(THE REQUEST) In the records that follow, locate every line with "this" and extract it.

— Begin DATA ROWS —

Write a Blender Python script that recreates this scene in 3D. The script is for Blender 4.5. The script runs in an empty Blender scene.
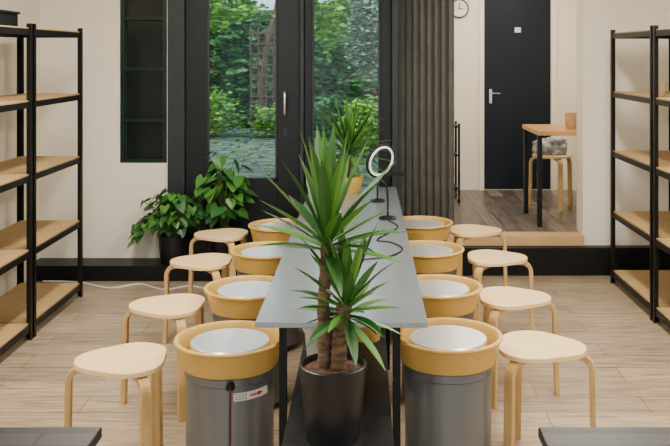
import bpy, bmesh, math, random
from mathutils import Vector, Matrix, noise
random.seed(7)
S = bpy.context.scene
COL = S.collection
pi = math.pi

# ------------------------------------------------------------ materials
def mat(name, c1, c2=None, rough=0.6, metal=0.0, scale=8.0, stretch=(1,1,1), bump=0.0, emit=None, spec=0.5, island=False, coat=0.0):
    m = bpy.data.materials.new(name); m.use_nodes = True
    nt = m.node_tree; N = nt.nodes; L = nt.links
    b = N["Principled BSDF"]
    b.inputs["Roughness"].default_value = rough
    b.inputs["Metallic"].default_value = metal
    b.inputs["Specular IOR Level"].default_value = spec
    b.inputs["Coat Weight"].default_value = coat
    if c2 is None: c2 = tuple(min(1, x*0.88) for x in c1)
    tc = N.new("ShaderNodeTexCoord"); mp = N.new("ShaderNodeMapping")
    mp.inputs["Scale"].default_value = stretch
    L.new(tc.outputs["Object"], mp.inputs["Vector"])
    nz = N.new("ShaderNodeTexNoise"); nz.inputs["Scale"].default_value = scale; nz.inputs["Detail"].default_value = 6
    L.new(mp.outputs["Vector"], nz.inputs["Vector"])
    cr = N.new("ShaderNodeValToRGB")
    cr.color_ramp.elements[0].color = (*c2, 1); cr.color_ramp.elements[1].color = (*c1, 1)
    cr.color_ramp.elements[0].position = 0.35; cr.color_ramp.elements[1].position = 0.65
    if island:
        g = N.new("ShaderNodeNewGeometry")
        cr.color_ramp.elements[0].position = 0.0; cr.color_ramp.elements[1].position = 1.0
        L.new(g.outputs["Random Per Island"], cr.inputs["Fac"])
    else:
        L.new(nz.outputs["Fac"], cr.inputs["Fac"])
    L.new(cr.outputs["Color"], b.inputs["Base Color"])
    if bump > 0:
        bp = N.new("ShaderNodeBump"); bp.inputs["Strength"].default_value = bump; bp.inputs["Distance"].default_value = 0.01
        L.new(nz.outputs["Fac"], bp.inputs["Height"]); L.new(bp.outputs["Normal"], b.inputs["Normal"])
    if emit:
        b.inputs["Emission Color"].default_value = (*emit[0], 1); b.inputs["Emission Strength"].default_value = emit[1]
    return m

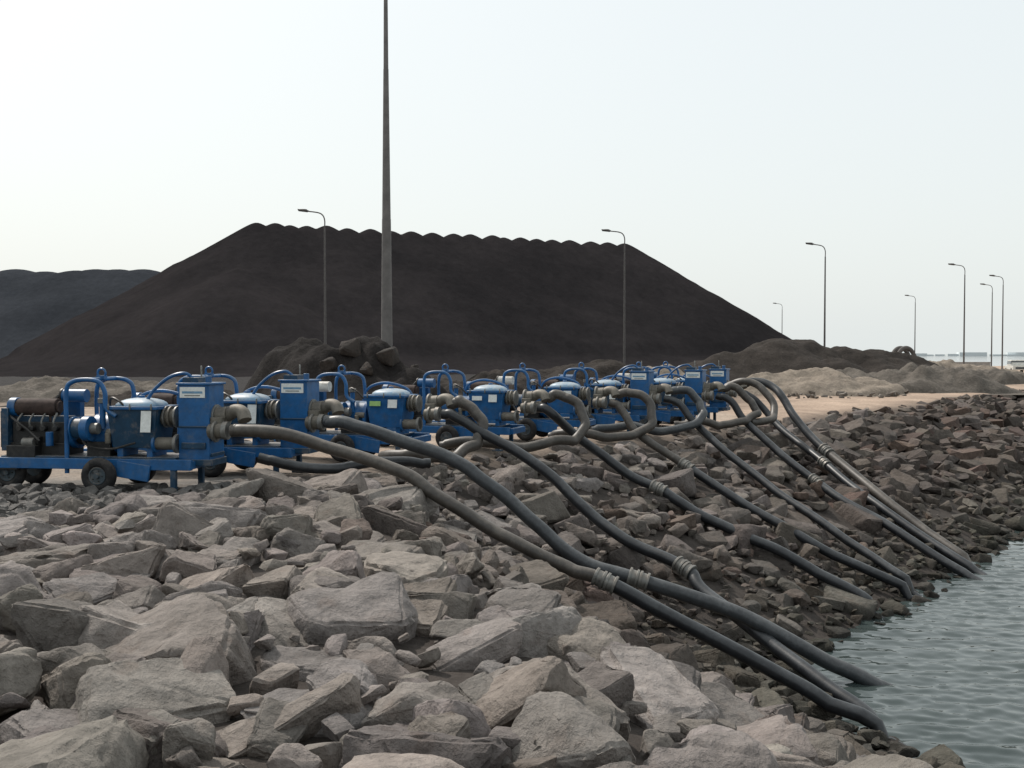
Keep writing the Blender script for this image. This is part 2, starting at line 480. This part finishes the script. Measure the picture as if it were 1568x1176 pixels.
def mound(name, cx,cy,rx,ry,h,mat,seed,rough=0.15,peaks=1,rz=0.0,n=90,pw=0.85):
    r=random.Random(seed); g=np.linspace(-1.25,1.25,n); Vv=[]
    pk=[(0,0,1.0)]+[(r.uniform(-.6,.6),r.uniform(-.4,.4),r.uniform(.55,.9)) for _ in range(peaks-1)]
    for v in g:
        for u in g:
            hh=max(q[2]*max(0,1-1.05*math.sqrt((u-q[0])**2+(v-q[1])**2+0.01)*(1 if k==0 else 1.6)) for k,q in enumerate(pk))
            x=u*rx; y=v*ry
            e=fbm(x*0.5/ max(h,.6)+seed,y*0.5/max(h,.6),0,5)
            z=h*(hh**pw)*(1+0.35*e)+rough*h*e*min(1,hh*4)-0.06
            X_=cx+x*math.cos(rz)-y*math.sin(rz); Y_=cy+x*math.sin(rz)+y*math.cos(rz)
            Vv.append((X_,Y_,z))
    return mesh_np(name,np.array(Vv),grid_faces(n,n),mat)
def earth(name,c):
    t=NT(name,1.0,0,0.1); n=t.noise(1.2,8,0.7); n2=t.noise(8,6,0.7)
    t.color(t.mix(t.ramp(n,[(0.3,tuple(v*0.65 for v in c)),(0.7,tuple(v*1.3 for v in c))]),t.ramp(n2,[(0.3,0.65),(0.7,1.25)]),0.8,'MULTIPLY'))
    t.bump(n2,0.8,0.08); t.bump(n,0.6,0.2); return t.m
E_dark=earth('dark_spoil',(0.028,0.025,0.024)); E_brown=earth('brown_spoil',(0.042,0.036,0.032))
E_sand=earth('sandy_spoil',(0.23,0.195,0.16)); E_grey=earth('grey_spoil',(0.13,0.115,0.10))
mound('dirt_mound',-6.0,46,5.6,3.8,3.25,E_dark,1,0.5,6)
mound('dirt_mound.001',-1.0,56,5.5,3,1.5,E_brown,2,0.25,4,pw=.6)
mound('dirt_mound.002',4.5,64,7,4,1.7,E_brown,3,0.25,4,pw=.6)
mound('dirt_mound.003',8.6,58,3.0,2.5,1.75,E_sand,4,0.2,2,pw=.7)
mound('dirt_mound.004',21.0,84,10.5,7,3.9,E_brown,5,0.12,2,pw=.8)
mound('dirt_mound.005',28.2,84,9.0,6,2.8,E_brown,6,0.12,3,pw=.7)
mound('dirt_mound.006',17.8,60,5.0,4.0,1.25,E_sand,7,0.2,5,pw=.5)
mound('dirt_mound.007',22.5,63,6.5,3.5,1.25,E_grey,8,0.3,7,pw=.5)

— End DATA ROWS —

(SOLUTION TO THE PROBLEM)
Write a Blender Python script that recreates this scene in 3D. The script is for Blender 4.5. The script runs in an empty Blender scene.
Keep writing the Blender script for this image. This is part 2, starting at line 480. This part finishes the script. Measure the picture as if it were 1568x1176 pixels.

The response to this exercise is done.